In anticipation of Barack Obama’s inauguration tomorrow, Shooting War creator Dan Goldman created a short webcomic for Tor.com that plays off of the end of Barack’s first term and the end of the ancient Mayan calendar — Dec. 21, 2012 — or, as X-Files fans might remember, the day before the aliens come. Throw in a little bit of Jack Kirby’s Fourth World for good measure, and you have to wonder when we’ll see the first Motherbox in the White House …

Preview: 08: A Graphic Diary of the Campaign Trail

goldman_08

Artist Dan Goldman of Shooting War fame sent over word that he’s posted 20 pages of the upcoming 08: A Graphic Diary of the Campaign Trail on his website — you can find it here. The book, written by The New Republic’s Michael Crowley and drawn by Goldman, documents Crowley’s time on the campaign trail during last year’s presidential election.

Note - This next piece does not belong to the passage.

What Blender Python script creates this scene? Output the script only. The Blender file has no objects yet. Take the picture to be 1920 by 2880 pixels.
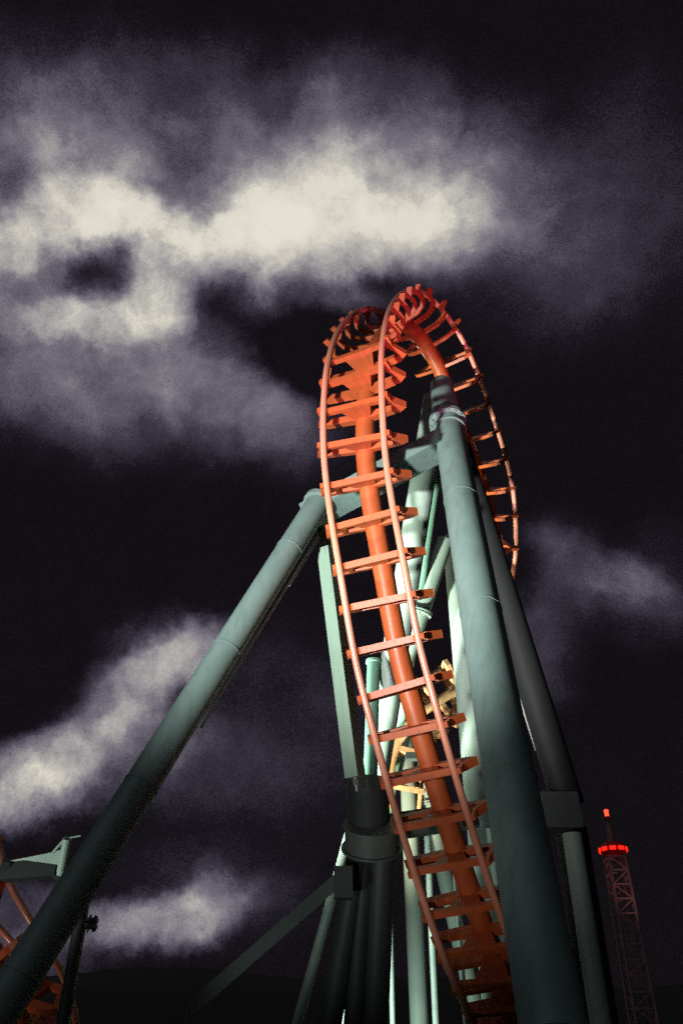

While Crowley was on the road with the candidates for the duration of the campaign as part of his day job, Goldman said he was able to join him as he traveled through New Hampshire during the first primary. “I had to stay home to draw,” he told me, “but it was important to get a taste so I could make the story ring true.”

He added that the book is “stylistically a mashup of sequential narrative and graphic design” and “is a documentary-in-comics of this historic and magical election we’re all still buzzing from, as seen from reporters’ perspective on the campaign trail.” The book is due to hit stores Jan. 27.